--- Start of DATA SECTION ---

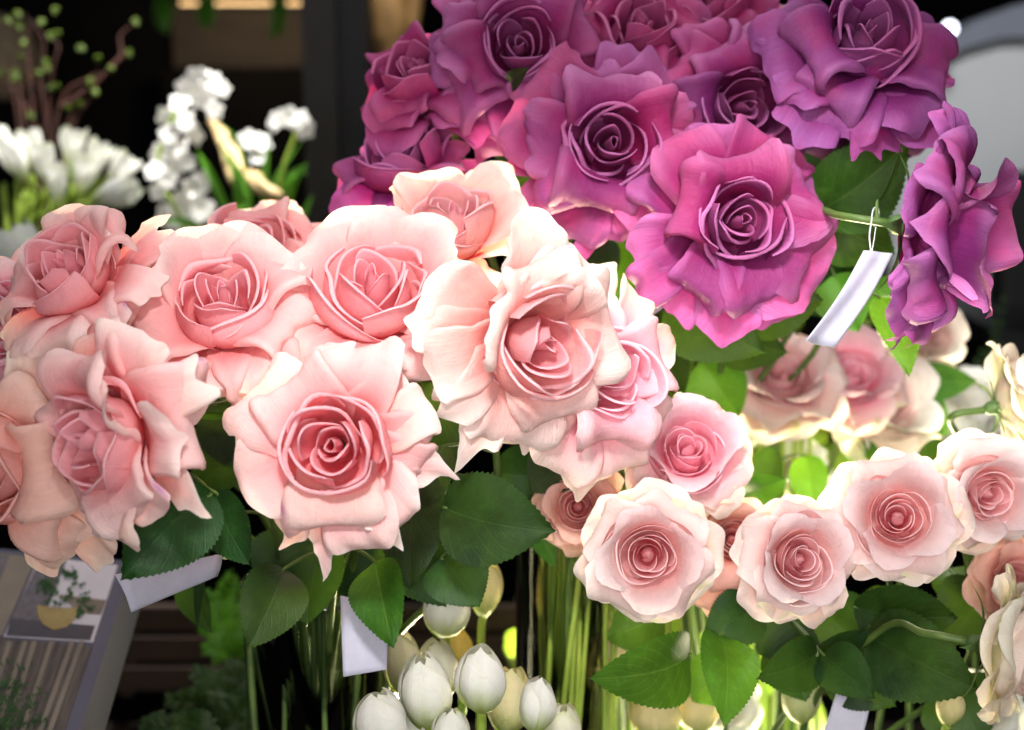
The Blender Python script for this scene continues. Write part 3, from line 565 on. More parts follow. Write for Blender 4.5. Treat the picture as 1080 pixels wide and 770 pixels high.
s10 = rose('blurred cream rose with drooping outer petals, right of the twin blush roses', 944, 422, 1.08, (.35, .6), 38, 'ivory', 'small', 'small', seed=500, group=GS, stem=[(900, 500, 1.1), (850, 620, 1.1), (820, 960, 1.1)])
s11 = rose('cream rose turned away at the right edge with green sepals on its back', 1096, 418, .90, (.95, .25, .15), 36, 'ivory', 'small', 'small', seed=511, group=GS, stem=[(1010, 478, .95), (960, 560, 1.0), (900, 960, 1.0)])
s12 = rose('cream pink rose turned away in the lower right corner with pale green sepals', 1092, 690, .76, (.85, -.1, .45), 44, 'ivory', 'small', 'small', seed=522, group=GS, stem=[(930, 664, .84), (850, 760, .92), (820, 960, .95)])
s13 = rose('pink rose hidden below the row at the right edge, only its upper petals showing', 1075, 612, .86, (.1, .3), 28, 'smalldeep', 'small', 'small', seed=533, group=GS, stem=sst(1040, 760))
s14 = rose('blurred cream rose below the side-on purple rose, in front of the dark background', 985, 352, 1.12, (.3, .3), 28, 'ivory', 'small', 'small', seed=544, group=GS, stem=[(930, 460, 1.14), (860, 620, 1.14), (840, 960, 1.14)])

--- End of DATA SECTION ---

» **TASK PROMPT**
Set down all the data again exactly as above, pictures excluded.

» **OUTPUT FOR THIS TASK**
The Blender Python script for this scene continues. Write part 3, from line 565 on. More parts follow. Write for Blender 4.5. Treat the picture as 1080 pixels wide and 770 pixels high.
s10 = rose('blurred cream rose with drooping outer petals, right of the twin blush roses', 944, 422, 1.08, (.35, .6), 38, 'ivory', 'small', 'small', seed=500, group=GS, stem=[(900, 500, 1.1), (850, 620, 1.1), (820, 960, 1.1)])
s11 = rose('cream rose turned away at the right edge with green sepals on its back', 1096, 418, .90, (.95, .25, .15), 36, 'ivory', 'small', 'small', seed=511, group=GS, stem=[(1010, 478, .95), (960, 560, 1.0), (900, 960, 1.0)])
s12 = rose('cream pink rose turned away in the lower right corner with pale green sepals', 1092, 690, .76, (.85, -.1, .45), 44, 'ivory', 'small', 'small', seed=522, group=GS, stem=[(930, 664, .84), (850, 760, .92), (820, 960, .95)])
s13 = rose('pink rose hidden below the row at the right edge, only its upper petals showing', 1075, 612, .86, (.1, .3), 28, 'smalldeep', 'small', 'small', seed=533, group=GS, stem=sst(1040, 760))
s14 = rose('blurred cream rose below the side-on purple rose, in front of the dark background', 985, 352, 1.12, (.3, .3), 28, 'ivory', 'small', 'small', seed=544, group=GS, stem=[(930, 460, 1.14), (860, 620, 1.14), (840, 960, 1.14)])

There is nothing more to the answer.